Challenge
Output the records. Match them exactly.

[Scene script records]

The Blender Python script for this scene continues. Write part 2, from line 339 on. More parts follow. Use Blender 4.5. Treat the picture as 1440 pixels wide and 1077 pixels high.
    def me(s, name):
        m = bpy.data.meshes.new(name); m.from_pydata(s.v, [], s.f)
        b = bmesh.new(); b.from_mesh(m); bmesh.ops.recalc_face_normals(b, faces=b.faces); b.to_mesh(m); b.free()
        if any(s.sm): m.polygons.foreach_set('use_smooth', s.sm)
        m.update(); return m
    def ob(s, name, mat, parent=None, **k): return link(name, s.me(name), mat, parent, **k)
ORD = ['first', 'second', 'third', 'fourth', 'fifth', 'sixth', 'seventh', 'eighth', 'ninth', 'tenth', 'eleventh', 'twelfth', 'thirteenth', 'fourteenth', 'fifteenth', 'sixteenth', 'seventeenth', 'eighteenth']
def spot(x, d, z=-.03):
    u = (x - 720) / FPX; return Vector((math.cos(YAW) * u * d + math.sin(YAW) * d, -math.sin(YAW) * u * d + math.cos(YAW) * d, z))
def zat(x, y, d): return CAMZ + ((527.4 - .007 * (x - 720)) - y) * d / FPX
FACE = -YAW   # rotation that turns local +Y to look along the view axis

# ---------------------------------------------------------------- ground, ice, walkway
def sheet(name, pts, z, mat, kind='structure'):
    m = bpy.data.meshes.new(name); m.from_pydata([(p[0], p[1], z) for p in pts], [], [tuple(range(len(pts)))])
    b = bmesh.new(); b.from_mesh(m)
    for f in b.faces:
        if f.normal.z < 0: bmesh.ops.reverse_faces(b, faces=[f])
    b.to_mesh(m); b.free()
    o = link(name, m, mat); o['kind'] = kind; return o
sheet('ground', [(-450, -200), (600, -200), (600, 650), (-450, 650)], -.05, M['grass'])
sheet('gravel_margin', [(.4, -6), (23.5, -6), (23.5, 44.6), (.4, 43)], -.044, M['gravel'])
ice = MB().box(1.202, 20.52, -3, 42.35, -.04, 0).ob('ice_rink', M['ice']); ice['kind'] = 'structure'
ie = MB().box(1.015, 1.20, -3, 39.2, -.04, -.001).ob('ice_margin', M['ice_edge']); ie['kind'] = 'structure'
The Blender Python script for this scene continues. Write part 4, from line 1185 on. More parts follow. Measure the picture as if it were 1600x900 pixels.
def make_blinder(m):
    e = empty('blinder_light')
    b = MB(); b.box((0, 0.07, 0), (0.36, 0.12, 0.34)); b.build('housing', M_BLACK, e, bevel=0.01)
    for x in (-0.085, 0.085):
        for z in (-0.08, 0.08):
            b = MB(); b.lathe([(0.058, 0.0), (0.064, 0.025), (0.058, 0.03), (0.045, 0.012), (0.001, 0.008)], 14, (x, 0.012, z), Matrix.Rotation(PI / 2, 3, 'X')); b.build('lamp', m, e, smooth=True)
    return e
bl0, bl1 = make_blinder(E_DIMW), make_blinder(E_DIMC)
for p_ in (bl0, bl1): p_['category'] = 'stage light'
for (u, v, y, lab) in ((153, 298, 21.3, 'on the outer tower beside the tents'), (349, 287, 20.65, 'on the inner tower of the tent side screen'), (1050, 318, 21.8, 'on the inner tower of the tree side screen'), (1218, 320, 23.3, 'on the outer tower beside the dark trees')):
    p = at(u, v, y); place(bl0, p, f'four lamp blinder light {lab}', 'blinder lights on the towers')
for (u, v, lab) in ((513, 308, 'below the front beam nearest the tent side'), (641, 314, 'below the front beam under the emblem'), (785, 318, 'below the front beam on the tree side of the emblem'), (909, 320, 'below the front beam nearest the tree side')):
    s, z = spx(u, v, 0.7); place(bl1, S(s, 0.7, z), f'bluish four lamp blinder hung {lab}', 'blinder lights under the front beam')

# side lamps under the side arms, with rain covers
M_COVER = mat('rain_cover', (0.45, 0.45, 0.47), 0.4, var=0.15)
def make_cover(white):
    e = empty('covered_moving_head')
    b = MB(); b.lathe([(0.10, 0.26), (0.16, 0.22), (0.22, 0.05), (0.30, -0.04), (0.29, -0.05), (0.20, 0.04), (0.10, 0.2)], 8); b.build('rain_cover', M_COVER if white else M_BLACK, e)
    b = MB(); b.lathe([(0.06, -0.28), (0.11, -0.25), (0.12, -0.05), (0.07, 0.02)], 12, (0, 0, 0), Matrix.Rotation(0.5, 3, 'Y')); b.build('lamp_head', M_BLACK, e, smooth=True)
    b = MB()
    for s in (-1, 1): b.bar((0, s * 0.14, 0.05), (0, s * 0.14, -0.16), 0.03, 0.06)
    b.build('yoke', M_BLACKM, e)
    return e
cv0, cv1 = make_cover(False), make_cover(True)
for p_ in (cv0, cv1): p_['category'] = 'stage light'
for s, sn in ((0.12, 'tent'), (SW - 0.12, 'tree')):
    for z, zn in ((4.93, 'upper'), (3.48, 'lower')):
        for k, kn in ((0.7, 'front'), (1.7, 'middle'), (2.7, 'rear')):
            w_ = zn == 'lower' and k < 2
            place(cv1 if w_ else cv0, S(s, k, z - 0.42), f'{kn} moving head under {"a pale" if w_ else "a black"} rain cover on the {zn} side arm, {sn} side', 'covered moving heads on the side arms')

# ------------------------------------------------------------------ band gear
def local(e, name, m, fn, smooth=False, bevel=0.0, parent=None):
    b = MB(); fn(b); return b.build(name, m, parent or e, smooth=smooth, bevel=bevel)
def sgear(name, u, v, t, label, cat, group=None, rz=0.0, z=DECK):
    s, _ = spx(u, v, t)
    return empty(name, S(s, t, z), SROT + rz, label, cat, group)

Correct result
The Blender Python script for this scene continues. Write part 2, from line 339 on. More parts follow. Use Blender 4.5. Treat the picture as 1440 pixels wide and 1077 pixels high.
    def me(s, name):
        m = bpy.data.meshes.new(name); m.from_pydata(s.v, [], s.f)
        b = bmesh.new(); b.from_mesh(m); bmesh.ops.recalc_face_normals(b, faces=b.faces); b.to_mesh(m); b.free()
        if any(s.sm): m.polygons.foreach_set('use_smooth', s.sm)
        m.update(); return m
    def ob(s, name, mat, parent=None, **k): return link(name, s.me(name), mat, parent, **k)
ORD = ['first', 'second', 'third', 'fourth', 'fifth', 'sixth', 'seventh', 'eighth', 'ninth', 'tenth', 'eleventh', 'twelfth', 'thirteenth', 'fourteenth', 'fifteenth', 'sixteenth', 'seventeenth', 'eighteenth']
def spot(x, d, z=-.03):
    u = (x - 720) / FPX; return Vector((math.cos(YAW) * u * d + math.sin(YAW) * d, -math.sin(YAW) * u * d + math.cos(YAW) * d, z))
def zat(x, y, d): return CAMZ + ((527.4 - .007 * (x - 720)) - y) * d / FPX
FACE = -YAW   # rotation that turns local +Y to look along the view axis

# ---------------------------------------------------------------- ground, ice, walkway
def sheet(name, pts, z, mat, kind='structure'):
    m = bpy.data.meshes.new(name); m.from_pydata([(p[0], p[1], z) for p in pts], [], [tuple(range(len(pts)))])
    b = bmesh.new(); b.from_mesh(m)
    for f in b.faces:
        if f.normal.z < 0: bmesh.ops.reverse_faces(b, faces=[f])
    b.to_mesh(m); b.free()
    o = link(name, m, mat); o['kind'] = kind; return o
sheet('ground', [(-450, -200), (600, -200), (600, 650), (-450, 650)], -.05, M['grass'])
sheet('gravel_margin', [(.4, -6), (23.5, -6), (23.5, 44.6), (.4, 43)], -.044, M['gravel'])
ice = MB().box(1.202, 20.52, -3, 42.35, -.04, 0).ob('ice_rink', M['ice']); ice['kind'] = 'structure'
ie = MB().box(1.015, 1.20, -3, 39.2, -.04, -.001).ob('ice_margin', M['ice_edge']); ie['kind'] = 'structure'
The Blender Python script for this scene continues. Write part 4, from line 1185 on. More parts follow. Measure the picture as if it were 1600x900 pixels.
def make_blinder(m):
    e = empty('blinder_light')
    b = MB(); b.box((0, 0.07, 0), (0.36, 0.12, 0.34)); b.build('housing', M_BLACK, e, bevel=0.01)
    for x in (-0.085, 0.085):
        for z in (-0.08, 0.08):
            b = MB(); b.lathe([(0.058, 0.0), (0.064, 0.025), (0.058, 0.03), (0.045, 0.012), (0.001, 0.008)], 14, (x, 0.012, z), Matrix.Rotation(PI / 2, 3, 'X')); b.build('lamp', m, e, smooth=True)
    return e
bl0, bl1 = make_blinder(E_DIMW), make_blinder(E_DIMC)
for p_ in (bl0, bl1): p_['category'] = 'stage light'
for (u, v, y, lab) in ((153, 298, 21.3, 'on the outer tower beside the tents'), (349, 287, 20.65, 'on the inner tower of the tent side screen'), (1050, 318, 21.8, 'on the inner tower of the tree side screen'), (1218, 320, 23.3, 'on the outer tower beside the dark trees')):
    p = at(u, v, y); place(bl0, p, f'four lamp blinder light {lab}', 'blinder lights on the towers')
for (u, v, lab) in ((513, 308, 'below the front beam nearest the tent side'), (641, 314, 'below the front beam under the emblem'), (785, 318, 'below the front beam on the tree side of the emblem'), (909, 320, 'below the front beam nearest the tree side')):
    s, z = spx(u, v, 0.7); place(bl1, S(s, 0.7, z), f'bluish four lamp blinder hung {lab}', 'blinder lights under the front beam')

# side lamps under the side arms, with rain covers
M_COVER = mat('rain_cover', (0.45, 0.45, 0.47), 0.4, var=0.15)
def make_cover(white):
    e = empty('covered_moving_head')
    b = MB(); b.lathe([(0.10, 0.26), (0.16, 0.22), (0.22, 0.05), (0.30, -0.04), (0.29, -0.05), (0.20, 0.04), (0.10, 0.2)], 8); b.build('rain_cover', M_COVER if white else M_BLACK, e)
    b = MB(); b.lathe([(0.06, -0.28), (0.11, -0.25), (0.12, -0.05), (0.07, 0.02)], 12, (0, 0, 0), Matrix.Rotation(0.5, 3, 'Y')); b.build('lamp_head', M_BLACK, e, smooth=True)
    b = MB()
    for s in (-1, 1): b.bar((0, s * 0.14, 0.05), (0, s * 0.14, -0.16), 0.03, 0.06)
    b.build('yoke', M_BLACKM, e)
    return e
cv0, cv1 = make_cover(False), make_cover(True)
for p_ in (cv0, cv1): p_['category'] = 'stage light'
for s, sn in ((0.12, 'tent'), (SW - 0.12, 'tree')):
    for z, zn in ((4.93, 'upper'), (3.48, 'lower')):
        for k, kn in ((0.7, 'front'), (1.7, 'middle'), (2.7, 'rear')):
            w_ = zn == 'lower' and k < 2
            place(cv1 if w_ else cv0, S(s, k, z - 0.42), f'{kn} moving head under {"a pale" if w_ else "a black"} rain cover on the {zn} side arm, {sn} side', 'covered moving heads on the side arms')

# ------------------------------------------------------------------ band gear
def local(e, name, m, fn, smooth=False, bevel=0.0, parent=None):
    b = MB(); fn(b); return b.build(name, m, parent or e, smooth=smooth, bevel=bevel)
def sgear(name, u, v, t, label, cat, group=None, rz=0.0, z=DECK):
    s, _ = spx(u, v, t)
    return empty(name, S(s, t, z), SROT + rz, label, cat, group)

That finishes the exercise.